| Given problem |
Only the lines from the start of the data through the line containing "scene.camera = cam" should be written out, exactly as they are, with both ends included and the pictures left out.

==================================================

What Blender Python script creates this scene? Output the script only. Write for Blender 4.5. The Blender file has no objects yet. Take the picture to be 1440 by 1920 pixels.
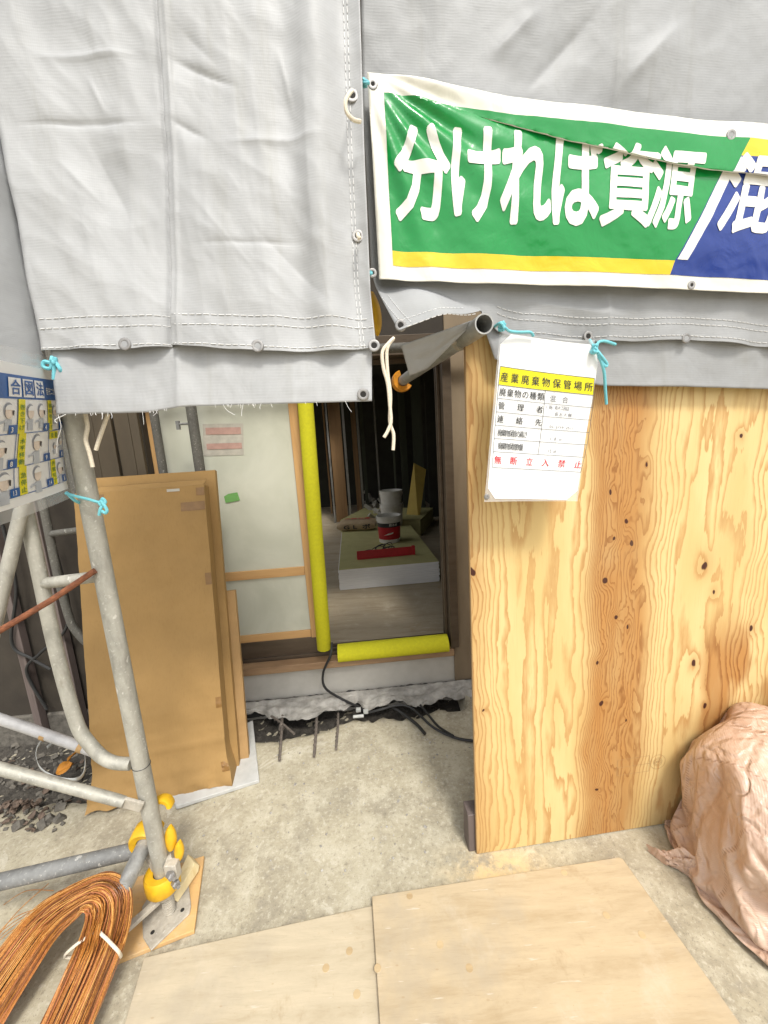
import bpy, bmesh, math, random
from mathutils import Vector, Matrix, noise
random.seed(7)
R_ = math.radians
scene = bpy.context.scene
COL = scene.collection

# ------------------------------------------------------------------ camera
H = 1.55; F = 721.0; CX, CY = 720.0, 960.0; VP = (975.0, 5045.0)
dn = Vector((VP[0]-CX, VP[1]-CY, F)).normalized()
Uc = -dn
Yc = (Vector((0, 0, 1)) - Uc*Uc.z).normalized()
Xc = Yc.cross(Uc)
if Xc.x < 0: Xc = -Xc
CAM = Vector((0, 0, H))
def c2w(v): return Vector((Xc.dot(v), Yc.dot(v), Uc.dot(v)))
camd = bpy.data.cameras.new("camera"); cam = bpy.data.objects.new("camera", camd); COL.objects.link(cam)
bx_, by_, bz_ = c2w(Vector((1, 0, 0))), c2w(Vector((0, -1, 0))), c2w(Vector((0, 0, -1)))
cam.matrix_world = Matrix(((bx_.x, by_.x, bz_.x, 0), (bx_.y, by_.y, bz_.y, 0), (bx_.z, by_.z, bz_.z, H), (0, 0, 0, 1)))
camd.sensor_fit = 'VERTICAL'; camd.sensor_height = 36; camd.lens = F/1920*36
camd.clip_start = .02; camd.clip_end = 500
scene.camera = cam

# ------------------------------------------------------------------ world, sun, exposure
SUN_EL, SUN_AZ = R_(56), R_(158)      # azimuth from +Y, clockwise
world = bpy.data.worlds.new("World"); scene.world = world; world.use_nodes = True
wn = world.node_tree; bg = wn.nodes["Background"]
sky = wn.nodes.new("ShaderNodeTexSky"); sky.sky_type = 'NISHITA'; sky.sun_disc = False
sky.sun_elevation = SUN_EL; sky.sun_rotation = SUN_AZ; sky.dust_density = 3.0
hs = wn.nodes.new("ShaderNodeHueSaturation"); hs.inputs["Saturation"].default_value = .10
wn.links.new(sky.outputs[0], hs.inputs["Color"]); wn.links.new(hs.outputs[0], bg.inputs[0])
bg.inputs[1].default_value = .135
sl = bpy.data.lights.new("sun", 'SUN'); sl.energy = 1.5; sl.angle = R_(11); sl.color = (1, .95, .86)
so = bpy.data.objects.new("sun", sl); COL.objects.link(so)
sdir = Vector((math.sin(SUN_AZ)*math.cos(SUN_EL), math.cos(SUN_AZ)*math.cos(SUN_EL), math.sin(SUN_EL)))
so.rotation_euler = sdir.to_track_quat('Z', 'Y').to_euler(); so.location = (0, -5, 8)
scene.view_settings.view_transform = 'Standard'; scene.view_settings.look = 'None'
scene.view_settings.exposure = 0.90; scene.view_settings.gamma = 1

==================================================

| Result for this task |
What Blender Python script creates this scene? Output the script only. Write for Blender 4.5. The Blender file has no objects yet. Take the picture to be 1440 by 1920 pixels.
import bpy, bmesh, math, random
from mathutils import Vector, Matrix, noise
random.seed(7)
R_ = math.radians
scene = bpy.context.scene
COL = scene.collection

# ------------------------------------------------------------------ camera
H = 1.55; F = 721.0; CX, CY = 720.0, 960.0; VP = (975.0, 5045.0)
dn = Vector((VP[0]-CX, VP[1]-CY, F)).normalized()
Uc = -dn
Yc = (Vector((0, 0, 1)) - Uc*Uc.z).normalized()
Xc = Yc.cross(Uc)
if Xc.x < 0: Xc = -Xc
CAM = Vector((0, 0, H))
def c2w(v): return Vector((Xc.dot(v), Yc.dot(v), Uc.dot(v)))
camd = bpy.data.cameras.new("camera"); cam = bpy.data.objects.new("camera", camd); COL.objects.link(cam)
bx_, by_, bz_ = c2w(Vector((1, 0, 0))), c2w(Vector((0, -1, 0))), c2w(Vector((0, 0, -1)))
cam.matrix_world = Matrix(((bx_.x, by_.x, bz_.x, 0), (bx_.y, by_.y, bz_.y, 0), (bx_.z, by_.z, bz_.z, H), (0, 0, 0, 1)))
camd.sensor_fit = 'VERTICAL'; camd.sensor_height = 36; camd.lens = F/1920*36
camd.clip_start = .02; camd.clip_end = 500
scene.camera = cam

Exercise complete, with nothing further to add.